Rational Design of the Li+-Solvation Structure Contributes to Constructing a Robust Cathode-Electrolyte Interphase for a 5 V High-Voltage LiNi0.5Mn1.5O4 Cathode

Spinel oxide LiNi0.5Mn1.5O4 (LNMO) presents great potential for lithium-ion batteries (LIBs) due to its high working potential (∼4.7 V vs Li/Li+) and low cost. Nevertheless, the lack of a competent electrolyte restricts its application. We develop a battery of LiPF6-based localized high-concentration electrolytes containing dimethyl carbonate (DMC) and 1,1,2,2-tetrafluoroethyl-2,2,3,3-tetrafluoropropyl ether (TTE).

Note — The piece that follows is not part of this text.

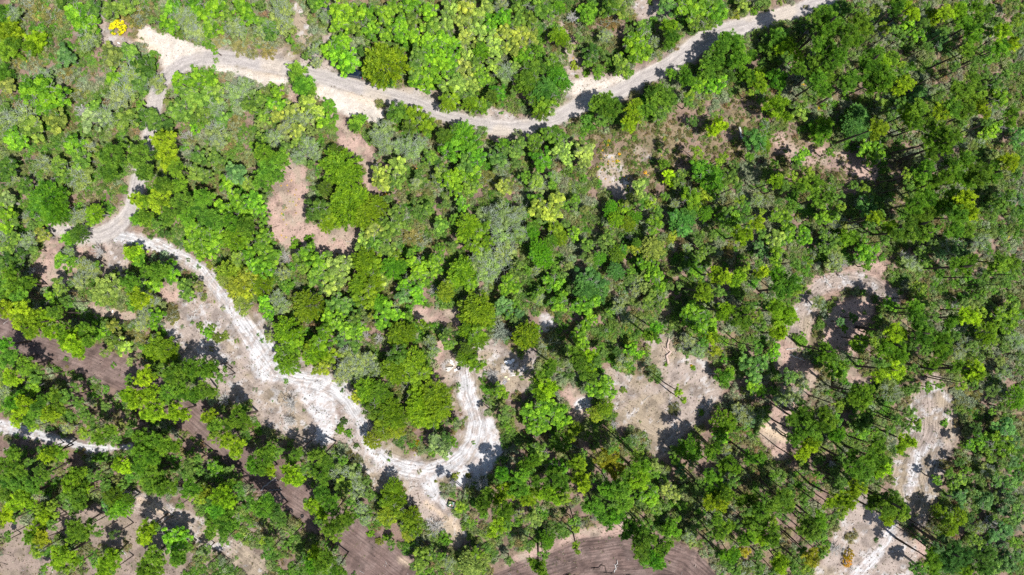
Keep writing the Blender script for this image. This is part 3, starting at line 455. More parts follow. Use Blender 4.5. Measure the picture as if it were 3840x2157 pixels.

As the volume ratio of TTE to DMC augments, the percentage of free DMC and PF6– and the solvation number of Li+ reduce. The proper Li+-solvation structure contributes to forming a robust PF6–-derived LiF enriched cathode-electrolyte interphase (CEI). The Li||LNMO cell in the 1M LiPF6-DMC/TTE (1:2, V/V) (1M-DT12) electrolyte exhibits wonderful cycling stability (97.5%, after 100 cycles at 1C), superior rate capability (124.0 mA h/g at 5C), and significantly enhanced low-temperature performance (83.1 mA h/g, 0.1C at −30 °C). This work illustrates the rational design of the Li+-solvation structure in the LiPF6-based electrolyte to obtain robust PF6–-derived LiF enriched CEI for a high-voltage LNMO cathode.